DESPERDÍCIO DE TALENTOS NAS FAVELAS

Entre 2003 a 2012, Lutz viveu como poucos estrangeiros o cotidiano do morador de favela do Rio de Janeiro:

— Antes de ir para a prisão, eu nunca poderia imaginar que um dia iria conseguir fazer uma greve de fome de nove semanas. Eu encontrei essa mesma coragem nas comunidades carentes, nas mulheres dessas comunidades. Se para nós o fascismo foi uma sombra, aqui ela é a escravidão. Minha tarefa era ajudar aquelas mulheres a encontrar sua autoestima, os seus talentos. A experiência mais triste na favela não foi a pobreza, mas a do desperdício dos talentos. Naquela região não havia possibilidades de os estudantes concluírem o segundo grau. E sem ele, você está perdido.

O alemão diz que gostaria de ter ficado de vez no Brasil, mas não conseguiu arcar com o preço do aluguel e dos planos de saúde. Ele acabou voltando para Berlim em janeiro de 2012. De longe, acompanha a tensão política pré-eleitoral do país.

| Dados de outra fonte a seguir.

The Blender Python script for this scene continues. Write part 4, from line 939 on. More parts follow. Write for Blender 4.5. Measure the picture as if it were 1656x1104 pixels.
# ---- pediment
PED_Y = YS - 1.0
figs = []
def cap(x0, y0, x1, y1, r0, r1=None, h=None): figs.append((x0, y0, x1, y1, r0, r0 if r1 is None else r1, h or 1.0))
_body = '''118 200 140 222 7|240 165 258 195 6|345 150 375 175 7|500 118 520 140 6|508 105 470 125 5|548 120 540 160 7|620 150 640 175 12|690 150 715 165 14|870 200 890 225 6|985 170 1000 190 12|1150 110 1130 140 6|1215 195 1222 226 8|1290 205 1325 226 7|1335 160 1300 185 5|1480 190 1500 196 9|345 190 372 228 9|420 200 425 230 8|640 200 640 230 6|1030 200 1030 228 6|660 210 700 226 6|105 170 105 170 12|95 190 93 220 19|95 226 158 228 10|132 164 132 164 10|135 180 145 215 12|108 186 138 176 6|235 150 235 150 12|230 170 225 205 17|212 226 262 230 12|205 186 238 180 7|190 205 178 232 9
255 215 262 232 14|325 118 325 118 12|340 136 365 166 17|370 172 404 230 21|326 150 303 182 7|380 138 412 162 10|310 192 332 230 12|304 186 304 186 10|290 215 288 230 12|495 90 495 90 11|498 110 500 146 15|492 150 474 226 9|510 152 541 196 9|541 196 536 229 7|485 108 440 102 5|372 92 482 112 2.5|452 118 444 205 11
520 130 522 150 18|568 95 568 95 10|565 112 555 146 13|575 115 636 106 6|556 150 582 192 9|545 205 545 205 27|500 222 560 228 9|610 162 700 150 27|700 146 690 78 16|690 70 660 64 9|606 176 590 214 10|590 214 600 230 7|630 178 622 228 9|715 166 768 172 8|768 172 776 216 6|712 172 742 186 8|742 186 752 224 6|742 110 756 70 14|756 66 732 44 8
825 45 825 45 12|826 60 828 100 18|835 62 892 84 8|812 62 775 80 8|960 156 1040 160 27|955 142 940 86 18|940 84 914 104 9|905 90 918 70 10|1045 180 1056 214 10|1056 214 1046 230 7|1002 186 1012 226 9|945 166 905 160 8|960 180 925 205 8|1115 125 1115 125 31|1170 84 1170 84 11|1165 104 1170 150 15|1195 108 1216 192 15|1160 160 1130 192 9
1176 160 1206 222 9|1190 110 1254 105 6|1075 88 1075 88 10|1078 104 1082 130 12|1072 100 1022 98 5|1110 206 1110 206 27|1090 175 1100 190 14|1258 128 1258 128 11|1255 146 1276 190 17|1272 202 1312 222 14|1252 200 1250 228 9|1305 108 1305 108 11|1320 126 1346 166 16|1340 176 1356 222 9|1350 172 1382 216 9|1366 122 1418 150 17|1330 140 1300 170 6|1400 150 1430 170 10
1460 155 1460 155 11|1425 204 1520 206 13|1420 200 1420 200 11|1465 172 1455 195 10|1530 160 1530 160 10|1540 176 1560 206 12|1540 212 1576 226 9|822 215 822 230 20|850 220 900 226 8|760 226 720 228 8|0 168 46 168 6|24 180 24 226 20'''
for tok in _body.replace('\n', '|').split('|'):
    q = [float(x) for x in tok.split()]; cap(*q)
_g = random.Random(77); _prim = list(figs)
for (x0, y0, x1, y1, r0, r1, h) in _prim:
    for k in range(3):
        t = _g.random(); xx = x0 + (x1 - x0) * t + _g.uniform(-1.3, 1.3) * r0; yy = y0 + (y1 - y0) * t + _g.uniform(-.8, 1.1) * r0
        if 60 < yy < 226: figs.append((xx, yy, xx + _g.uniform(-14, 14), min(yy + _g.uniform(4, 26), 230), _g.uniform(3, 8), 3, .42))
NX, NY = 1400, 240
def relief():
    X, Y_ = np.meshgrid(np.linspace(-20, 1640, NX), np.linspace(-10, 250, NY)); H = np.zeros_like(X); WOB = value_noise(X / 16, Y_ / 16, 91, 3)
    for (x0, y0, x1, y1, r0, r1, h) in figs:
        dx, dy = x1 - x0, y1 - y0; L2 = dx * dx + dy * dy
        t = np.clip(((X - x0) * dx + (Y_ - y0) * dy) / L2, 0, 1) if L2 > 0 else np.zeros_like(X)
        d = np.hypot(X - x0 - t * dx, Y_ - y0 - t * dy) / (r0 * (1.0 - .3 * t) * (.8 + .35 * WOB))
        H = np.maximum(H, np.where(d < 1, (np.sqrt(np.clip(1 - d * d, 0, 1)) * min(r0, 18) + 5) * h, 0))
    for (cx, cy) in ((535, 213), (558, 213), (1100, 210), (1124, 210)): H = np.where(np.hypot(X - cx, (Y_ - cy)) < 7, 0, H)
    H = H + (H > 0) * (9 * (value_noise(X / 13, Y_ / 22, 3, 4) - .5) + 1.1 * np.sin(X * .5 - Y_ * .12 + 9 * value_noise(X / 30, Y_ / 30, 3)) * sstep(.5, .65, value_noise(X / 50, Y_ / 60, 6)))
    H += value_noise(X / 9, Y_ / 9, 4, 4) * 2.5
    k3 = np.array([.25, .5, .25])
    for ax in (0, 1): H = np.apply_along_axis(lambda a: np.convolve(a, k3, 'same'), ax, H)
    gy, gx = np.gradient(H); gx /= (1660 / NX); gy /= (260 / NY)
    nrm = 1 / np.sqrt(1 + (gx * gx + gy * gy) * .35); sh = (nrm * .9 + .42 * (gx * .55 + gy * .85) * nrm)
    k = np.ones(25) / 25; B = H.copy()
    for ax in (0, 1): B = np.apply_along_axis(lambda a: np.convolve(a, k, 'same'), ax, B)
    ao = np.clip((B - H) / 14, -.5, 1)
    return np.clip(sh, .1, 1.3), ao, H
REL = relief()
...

— Em certos aspectos, vive-se no Brasil uma situação pré-fascista. E também na Alemanha, na França, na Itália, na Polônia, na Hungria… A conquista elementar do movimento de 1968 foi criar a sociedade civil, fazer política na rua, fora do Parlamento. Isso deveria ser defendido e ampliado. A sociedade civil está encolhendo em todo canto — alerta ele. — Hoje o mundo é muito mais complicado, mas não sou pessimista, apenas fico triste com certos acontecimentos. Ontem à noite, em Paraty, chegou um garoto da Juventude Comunista e me pediu conselhos. Eu disse que há limites que não podem ser ultrapassados, mas que, sem ultrapassar limites, você não tem futuro.

E se alguém desse esse mesmo conselho para Lutz e seus amigos em 1968?

— Ah, a gente mandava ele embora! — reconhece.